As the legislature plods towards its scheduled adjournment next week, Frank Chopp’s House Democrats continue to rely on party-line votes to move their tax-and-spend budget approach. Though yesterday they only got through the spending part, putting the cart before the proverbial horse with a budget that depends on taxes not yet passed by the liberal House.
The state Senate took a different path, passing its budget last week without needing taxes and with votes from both Democrats and Republicans. Rational observers assume that the final budget negotiated next week will resemble this bi-partisan plan [link to Times editorial from Sunday on budget] instead of the House’s partisan document.

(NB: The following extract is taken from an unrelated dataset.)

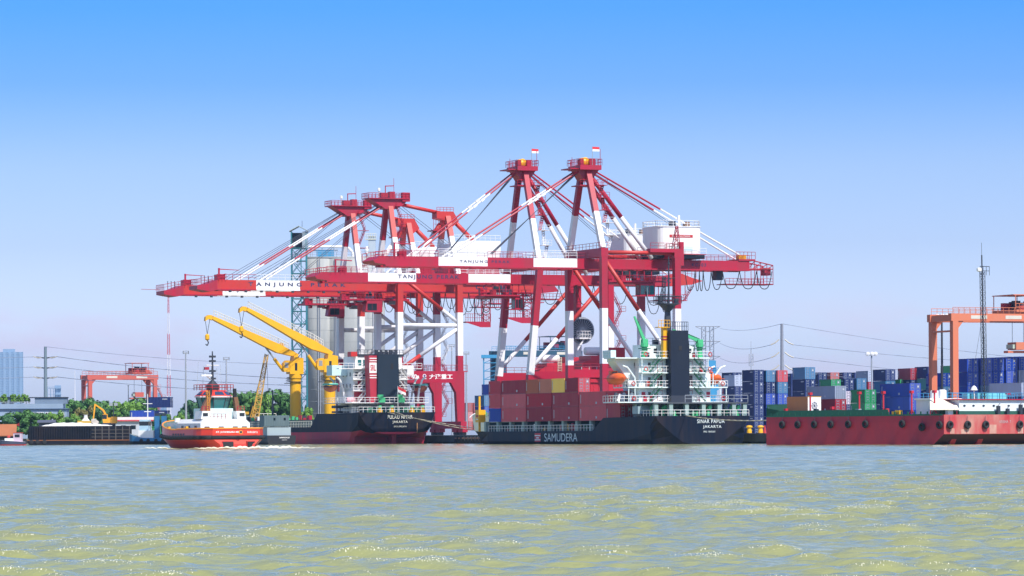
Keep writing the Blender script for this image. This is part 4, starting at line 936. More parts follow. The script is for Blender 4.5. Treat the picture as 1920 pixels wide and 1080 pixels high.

It is also assumed that, like President Obama’s just-released budget the House Democrats budget is only a campaign tactic, so liberals can go out on the stump and rail against heartless Republicans who don’t care about school kids. Yes, anyone paying attention would realize that it Democratically-controlled legislatures that have been underfunding public education for the last 30 years, but since when has the truth mattered much in their campaigns?
The hyperbole will only grow over the next week as Olympia shifts from semi-governing to full-time campaigning. However, before that transition is complete, it might be helpful to remind the public of perhaps most truthful statement about how liberals feel about taxpayers. It came from a longtime Democrat lobbyist, Nick Federici, speaking for the Our Economic Future coalition, a pro-income tax, organized labor front group. Arguing in favor a bottled water tax, which voters had repealed a couple years back, he channeled his best Marie Antoinette on behalf of the House Democrats: “If you don’t want to pay a water tax, then get it from the spigot.”